The Exhaustion of Okayness

Be Charlotte is 21 and Scottish and has figured something out that most people spend decades chasing. Her song Do Not Disturb lives in this weird pocket where it’s utterly danceable but also deeply about something else—the need to disappear into yourself for a minute, to stop performing okayness and just exist.

The opening is this almost-delicate piano line until the beat drops and it’s groovy in a way that feels inevitable. Hip-hop touches wrapped in pop production, which is exactly where she’s been pointed all along. She started writing by pulling from Tracy Chapman and Alanis Morissette, Bob Dylan, but feeding it through her own obsession with modern pop and hip-hop. The result is music that doesn’t split the difference or apologize—it’s smart and danceable at once, emotional and grooved out at once.

She describes the song as trying to articulate something she’d been carrying for a long time, this need for space that had no name. And it’s about that specific thing: living in a world that wants everything instant, everything responsive, everything available, but knowing you sometimes just need to shut the door. There’s no asking for permission in the song, just this matter-of-fact exhaustion about it.
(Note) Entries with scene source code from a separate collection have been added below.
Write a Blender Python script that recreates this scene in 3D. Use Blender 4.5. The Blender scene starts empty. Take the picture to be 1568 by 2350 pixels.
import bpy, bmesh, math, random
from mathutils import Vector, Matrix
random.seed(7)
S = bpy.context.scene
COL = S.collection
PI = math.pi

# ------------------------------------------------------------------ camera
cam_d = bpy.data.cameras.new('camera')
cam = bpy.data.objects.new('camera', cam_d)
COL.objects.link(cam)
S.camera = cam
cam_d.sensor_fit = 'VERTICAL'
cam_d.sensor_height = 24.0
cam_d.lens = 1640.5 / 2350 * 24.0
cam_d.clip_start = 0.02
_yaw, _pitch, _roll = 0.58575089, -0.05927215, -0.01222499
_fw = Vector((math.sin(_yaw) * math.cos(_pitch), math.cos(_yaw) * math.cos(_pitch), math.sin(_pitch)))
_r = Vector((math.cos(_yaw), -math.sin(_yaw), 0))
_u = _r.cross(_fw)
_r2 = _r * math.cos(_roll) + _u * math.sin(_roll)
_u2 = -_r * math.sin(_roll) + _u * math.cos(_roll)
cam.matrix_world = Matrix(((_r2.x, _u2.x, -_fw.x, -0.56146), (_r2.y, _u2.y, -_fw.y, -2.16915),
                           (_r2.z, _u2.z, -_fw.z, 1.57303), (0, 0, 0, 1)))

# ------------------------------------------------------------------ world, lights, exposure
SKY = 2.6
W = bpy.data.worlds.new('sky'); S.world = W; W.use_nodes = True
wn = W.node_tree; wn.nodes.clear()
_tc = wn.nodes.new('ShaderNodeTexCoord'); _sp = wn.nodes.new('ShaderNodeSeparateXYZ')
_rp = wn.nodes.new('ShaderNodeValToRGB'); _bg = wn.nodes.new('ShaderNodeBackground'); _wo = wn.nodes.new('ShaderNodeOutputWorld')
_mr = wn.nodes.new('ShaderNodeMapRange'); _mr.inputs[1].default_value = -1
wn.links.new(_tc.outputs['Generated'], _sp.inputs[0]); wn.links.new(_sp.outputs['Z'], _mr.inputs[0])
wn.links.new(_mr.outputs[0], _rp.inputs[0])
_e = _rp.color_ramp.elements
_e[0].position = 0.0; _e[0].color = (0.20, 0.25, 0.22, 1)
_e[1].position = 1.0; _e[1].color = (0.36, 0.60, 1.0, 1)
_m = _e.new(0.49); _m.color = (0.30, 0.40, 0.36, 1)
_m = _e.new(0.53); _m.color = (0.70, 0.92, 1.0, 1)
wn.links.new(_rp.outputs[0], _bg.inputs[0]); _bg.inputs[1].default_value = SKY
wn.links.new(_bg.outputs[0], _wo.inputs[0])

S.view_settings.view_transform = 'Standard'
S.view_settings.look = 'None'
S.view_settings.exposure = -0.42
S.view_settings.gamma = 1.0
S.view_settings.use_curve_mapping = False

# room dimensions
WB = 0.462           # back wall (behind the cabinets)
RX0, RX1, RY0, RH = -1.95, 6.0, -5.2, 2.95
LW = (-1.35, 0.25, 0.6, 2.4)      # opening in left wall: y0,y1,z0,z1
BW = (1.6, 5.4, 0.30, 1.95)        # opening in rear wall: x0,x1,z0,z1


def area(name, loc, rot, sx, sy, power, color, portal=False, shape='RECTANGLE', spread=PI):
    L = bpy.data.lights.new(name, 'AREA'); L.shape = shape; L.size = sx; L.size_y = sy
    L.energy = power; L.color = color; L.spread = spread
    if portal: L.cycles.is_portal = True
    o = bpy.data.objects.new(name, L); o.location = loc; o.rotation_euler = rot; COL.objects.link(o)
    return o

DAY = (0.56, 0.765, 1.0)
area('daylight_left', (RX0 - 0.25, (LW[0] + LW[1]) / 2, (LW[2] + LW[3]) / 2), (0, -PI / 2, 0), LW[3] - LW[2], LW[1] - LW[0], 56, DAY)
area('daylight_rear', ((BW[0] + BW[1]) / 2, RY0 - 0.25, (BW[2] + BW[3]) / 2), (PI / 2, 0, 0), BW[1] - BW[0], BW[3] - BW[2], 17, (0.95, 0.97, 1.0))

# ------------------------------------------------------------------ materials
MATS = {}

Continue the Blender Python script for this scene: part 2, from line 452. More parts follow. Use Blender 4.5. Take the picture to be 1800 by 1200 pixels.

I recognize that exhaustion. The pressure to be available, to be present, to respond. There’s something both defiant and tired in how she sings it, like she’s already past the point of justification. It’s not a song about vulnerability the way music usually means it. It’s about the exact weariness of performing okayness when you’re not.

The thing she keeps coming back to in interviews is how long it took to trust her own voice, to stop sounding like everyone else and just sound like herself. That’s the arc of the song too—not arriving already confident, but getting there anyway.